Each application consists of 3 or 4 images of an artist’s work and an image of their display. Along with that goes an application fee, ranging from $20 to $40. I applied to about forty shows this year, so the fees add up. The applications then get reviewed by a jury that decides who gets to exhibit and who doesn’t. Some of the fairs will have a thousand applicants competing for one hundred spaces. Actually, not even one hundred spaces, because some of the artists from the previous year get invited back. If you’re one of the lucky ones that make it past the jury, there’s a booth fee that ranges from $200 to as high as $2000.

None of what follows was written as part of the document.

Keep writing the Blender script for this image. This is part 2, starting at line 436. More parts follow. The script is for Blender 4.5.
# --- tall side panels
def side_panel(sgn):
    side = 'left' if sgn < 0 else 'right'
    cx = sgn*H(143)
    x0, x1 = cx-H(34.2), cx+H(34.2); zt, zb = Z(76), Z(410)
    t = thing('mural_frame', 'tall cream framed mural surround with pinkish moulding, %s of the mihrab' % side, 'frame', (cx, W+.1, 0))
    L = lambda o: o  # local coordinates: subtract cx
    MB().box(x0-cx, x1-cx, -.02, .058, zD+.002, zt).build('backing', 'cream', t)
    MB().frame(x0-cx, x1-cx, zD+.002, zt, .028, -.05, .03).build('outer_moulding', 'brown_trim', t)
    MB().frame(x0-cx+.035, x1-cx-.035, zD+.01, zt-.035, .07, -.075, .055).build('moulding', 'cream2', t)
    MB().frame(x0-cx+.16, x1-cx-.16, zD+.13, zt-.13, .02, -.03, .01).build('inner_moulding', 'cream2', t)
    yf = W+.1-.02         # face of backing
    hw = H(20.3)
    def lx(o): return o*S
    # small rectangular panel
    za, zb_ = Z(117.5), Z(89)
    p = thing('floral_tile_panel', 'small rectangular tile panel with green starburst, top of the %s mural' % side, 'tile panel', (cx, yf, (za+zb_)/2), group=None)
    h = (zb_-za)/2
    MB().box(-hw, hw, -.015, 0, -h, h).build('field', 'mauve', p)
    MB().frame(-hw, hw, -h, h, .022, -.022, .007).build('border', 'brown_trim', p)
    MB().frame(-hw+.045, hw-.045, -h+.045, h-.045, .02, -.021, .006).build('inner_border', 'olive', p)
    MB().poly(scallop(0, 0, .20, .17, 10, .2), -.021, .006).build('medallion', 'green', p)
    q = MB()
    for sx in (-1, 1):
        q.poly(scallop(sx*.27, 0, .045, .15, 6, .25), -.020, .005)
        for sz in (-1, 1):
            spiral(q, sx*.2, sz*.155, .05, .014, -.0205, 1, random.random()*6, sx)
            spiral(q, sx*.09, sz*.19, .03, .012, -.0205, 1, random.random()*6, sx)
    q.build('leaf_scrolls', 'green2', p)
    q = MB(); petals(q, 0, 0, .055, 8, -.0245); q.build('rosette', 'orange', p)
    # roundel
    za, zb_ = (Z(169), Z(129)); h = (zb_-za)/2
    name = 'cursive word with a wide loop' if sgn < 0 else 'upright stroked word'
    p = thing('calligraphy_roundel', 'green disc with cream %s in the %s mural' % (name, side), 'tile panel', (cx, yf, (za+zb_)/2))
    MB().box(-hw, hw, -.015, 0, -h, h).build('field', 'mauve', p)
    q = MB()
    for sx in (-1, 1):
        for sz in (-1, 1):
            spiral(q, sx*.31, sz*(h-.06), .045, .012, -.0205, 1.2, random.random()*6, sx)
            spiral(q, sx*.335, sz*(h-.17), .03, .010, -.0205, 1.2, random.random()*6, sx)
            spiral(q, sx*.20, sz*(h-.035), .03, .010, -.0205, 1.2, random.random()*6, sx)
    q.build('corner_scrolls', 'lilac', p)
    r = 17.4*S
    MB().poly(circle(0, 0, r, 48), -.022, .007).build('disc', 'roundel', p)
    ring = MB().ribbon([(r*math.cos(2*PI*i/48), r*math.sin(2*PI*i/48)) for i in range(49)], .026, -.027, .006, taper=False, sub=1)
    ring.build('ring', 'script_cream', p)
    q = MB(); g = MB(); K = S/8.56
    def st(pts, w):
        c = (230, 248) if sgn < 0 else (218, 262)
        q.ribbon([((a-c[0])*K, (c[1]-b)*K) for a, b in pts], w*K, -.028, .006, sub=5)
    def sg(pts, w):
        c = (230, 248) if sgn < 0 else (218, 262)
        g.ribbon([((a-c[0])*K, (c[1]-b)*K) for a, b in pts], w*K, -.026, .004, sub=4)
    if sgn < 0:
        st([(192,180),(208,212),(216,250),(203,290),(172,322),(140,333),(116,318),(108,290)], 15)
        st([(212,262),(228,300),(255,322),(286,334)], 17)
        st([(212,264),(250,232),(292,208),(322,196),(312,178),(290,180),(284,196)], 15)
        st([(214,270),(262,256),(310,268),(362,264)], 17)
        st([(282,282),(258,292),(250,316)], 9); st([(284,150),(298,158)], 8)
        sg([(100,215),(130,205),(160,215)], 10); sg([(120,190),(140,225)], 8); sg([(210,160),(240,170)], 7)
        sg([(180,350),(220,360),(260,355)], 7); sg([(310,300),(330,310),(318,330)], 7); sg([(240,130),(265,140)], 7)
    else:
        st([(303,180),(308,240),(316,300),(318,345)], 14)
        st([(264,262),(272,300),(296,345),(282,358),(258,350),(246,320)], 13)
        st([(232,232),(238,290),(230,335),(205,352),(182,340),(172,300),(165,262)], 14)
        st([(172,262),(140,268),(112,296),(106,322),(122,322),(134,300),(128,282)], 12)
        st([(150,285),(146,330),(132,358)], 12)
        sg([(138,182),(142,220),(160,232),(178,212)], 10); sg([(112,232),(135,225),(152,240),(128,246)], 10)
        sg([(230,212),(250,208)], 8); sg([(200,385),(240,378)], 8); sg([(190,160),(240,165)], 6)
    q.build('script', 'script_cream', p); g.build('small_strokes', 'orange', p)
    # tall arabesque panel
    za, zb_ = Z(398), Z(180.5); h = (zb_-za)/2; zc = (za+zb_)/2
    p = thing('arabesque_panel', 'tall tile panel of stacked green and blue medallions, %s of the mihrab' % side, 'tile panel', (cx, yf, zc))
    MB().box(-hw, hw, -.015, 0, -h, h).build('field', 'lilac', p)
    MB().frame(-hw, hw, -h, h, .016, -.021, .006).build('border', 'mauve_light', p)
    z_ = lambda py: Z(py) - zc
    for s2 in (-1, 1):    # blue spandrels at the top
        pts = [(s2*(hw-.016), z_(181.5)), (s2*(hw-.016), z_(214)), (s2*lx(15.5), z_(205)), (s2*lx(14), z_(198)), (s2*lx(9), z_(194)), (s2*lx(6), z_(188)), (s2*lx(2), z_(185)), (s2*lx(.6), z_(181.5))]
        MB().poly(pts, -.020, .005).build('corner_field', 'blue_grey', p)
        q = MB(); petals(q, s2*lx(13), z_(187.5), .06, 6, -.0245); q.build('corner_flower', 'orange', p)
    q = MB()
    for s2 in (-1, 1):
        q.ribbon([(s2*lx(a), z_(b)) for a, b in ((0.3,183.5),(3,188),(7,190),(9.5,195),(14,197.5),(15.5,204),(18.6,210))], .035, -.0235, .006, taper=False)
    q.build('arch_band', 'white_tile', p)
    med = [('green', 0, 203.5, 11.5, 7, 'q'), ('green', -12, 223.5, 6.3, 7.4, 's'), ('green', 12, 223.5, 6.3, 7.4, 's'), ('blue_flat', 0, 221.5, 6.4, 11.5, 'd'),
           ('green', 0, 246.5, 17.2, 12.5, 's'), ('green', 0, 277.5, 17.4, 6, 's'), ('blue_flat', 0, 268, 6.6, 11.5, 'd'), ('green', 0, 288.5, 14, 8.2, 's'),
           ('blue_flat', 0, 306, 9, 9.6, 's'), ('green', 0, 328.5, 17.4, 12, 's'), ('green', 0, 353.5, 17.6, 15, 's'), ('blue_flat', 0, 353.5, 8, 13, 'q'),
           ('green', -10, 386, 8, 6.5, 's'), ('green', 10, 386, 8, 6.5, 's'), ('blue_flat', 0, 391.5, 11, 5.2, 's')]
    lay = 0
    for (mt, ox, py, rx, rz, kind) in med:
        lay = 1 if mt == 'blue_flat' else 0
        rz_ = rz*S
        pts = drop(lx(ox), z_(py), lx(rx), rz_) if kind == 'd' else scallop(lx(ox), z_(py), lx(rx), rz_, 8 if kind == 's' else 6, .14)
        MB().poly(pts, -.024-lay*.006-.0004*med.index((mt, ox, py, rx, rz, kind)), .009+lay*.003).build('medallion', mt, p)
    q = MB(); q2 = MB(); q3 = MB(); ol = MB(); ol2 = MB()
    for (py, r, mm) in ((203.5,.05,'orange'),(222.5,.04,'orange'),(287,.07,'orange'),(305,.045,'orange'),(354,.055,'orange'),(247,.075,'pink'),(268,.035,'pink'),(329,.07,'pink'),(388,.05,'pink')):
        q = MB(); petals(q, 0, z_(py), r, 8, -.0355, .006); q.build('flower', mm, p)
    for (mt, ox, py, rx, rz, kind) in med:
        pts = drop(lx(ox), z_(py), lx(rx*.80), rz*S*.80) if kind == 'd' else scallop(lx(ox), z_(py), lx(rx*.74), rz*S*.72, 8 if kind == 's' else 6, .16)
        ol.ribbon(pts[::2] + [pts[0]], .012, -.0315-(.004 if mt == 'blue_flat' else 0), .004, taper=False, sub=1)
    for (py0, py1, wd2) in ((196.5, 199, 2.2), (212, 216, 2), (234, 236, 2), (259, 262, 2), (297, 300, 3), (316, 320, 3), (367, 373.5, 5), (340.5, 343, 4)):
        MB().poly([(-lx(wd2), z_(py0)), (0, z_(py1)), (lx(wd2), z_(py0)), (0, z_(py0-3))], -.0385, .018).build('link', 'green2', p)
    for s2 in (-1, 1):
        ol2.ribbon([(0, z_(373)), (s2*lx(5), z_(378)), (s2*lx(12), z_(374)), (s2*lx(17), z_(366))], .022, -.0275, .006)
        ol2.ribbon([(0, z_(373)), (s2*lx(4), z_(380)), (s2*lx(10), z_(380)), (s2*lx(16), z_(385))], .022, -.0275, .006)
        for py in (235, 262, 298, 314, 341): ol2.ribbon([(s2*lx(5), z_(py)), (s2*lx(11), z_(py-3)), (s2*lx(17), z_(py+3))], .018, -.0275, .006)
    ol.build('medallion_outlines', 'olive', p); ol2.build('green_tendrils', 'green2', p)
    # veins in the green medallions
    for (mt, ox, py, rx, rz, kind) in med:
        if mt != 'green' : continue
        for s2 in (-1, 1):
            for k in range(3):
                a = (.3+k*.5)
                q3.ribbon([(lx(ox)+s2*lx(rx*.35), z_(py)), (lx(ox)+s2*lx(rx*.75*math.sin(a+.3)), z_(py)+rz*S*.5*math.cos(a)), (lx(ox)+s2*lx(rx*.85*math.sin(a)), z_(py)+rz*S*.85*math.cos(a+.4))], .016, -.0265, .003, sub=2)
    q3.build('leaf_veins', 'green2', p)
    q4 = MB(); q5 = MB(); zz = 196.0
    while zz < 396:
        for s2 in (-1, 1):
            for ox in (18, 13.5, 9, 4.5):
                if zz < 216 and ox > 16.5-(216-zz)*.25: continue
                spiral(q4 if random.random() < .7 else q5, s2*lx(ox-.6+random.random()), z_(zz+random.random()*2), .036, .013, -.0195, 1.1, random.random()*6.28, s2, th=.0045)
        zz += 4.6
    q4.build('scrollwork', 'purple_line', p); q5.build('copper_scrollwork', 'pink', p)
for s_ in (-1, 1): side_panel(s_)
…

After the applications have been sent, it’s up to fate or something. You hope the jurors aren’t too bleary eyed after viewing 600 applications before yours. The responses start coming back in March. In March, I check my email a little more often than usual. I look for the mailman, flipping through envelopes for the latest acceptance or rejection letters. Who knows how each day will be, a celebration or a sigh? Most day’s there’s no response, just bills and junk mail.
After all that anticipation, here still hasn’t been any selling of art. If you’re accepted, you get the chance to sell art. That is, once you’ve created your latest series of work, edited down the images, printed, matted and framed, promoted the show, packed up the van and made it to the show site to setup and welcome the customers.
The process, when successful, is a series of victories of unknown merit. There is no top. With each step you may not even be getting anywhere more beneficial. And the higher you get, the more chances you have to fall. And yet each year I feel that my work is getting better and that I am getting farther. Or is it all just a delusion? I suppose the only sanity is to enjoy the journey.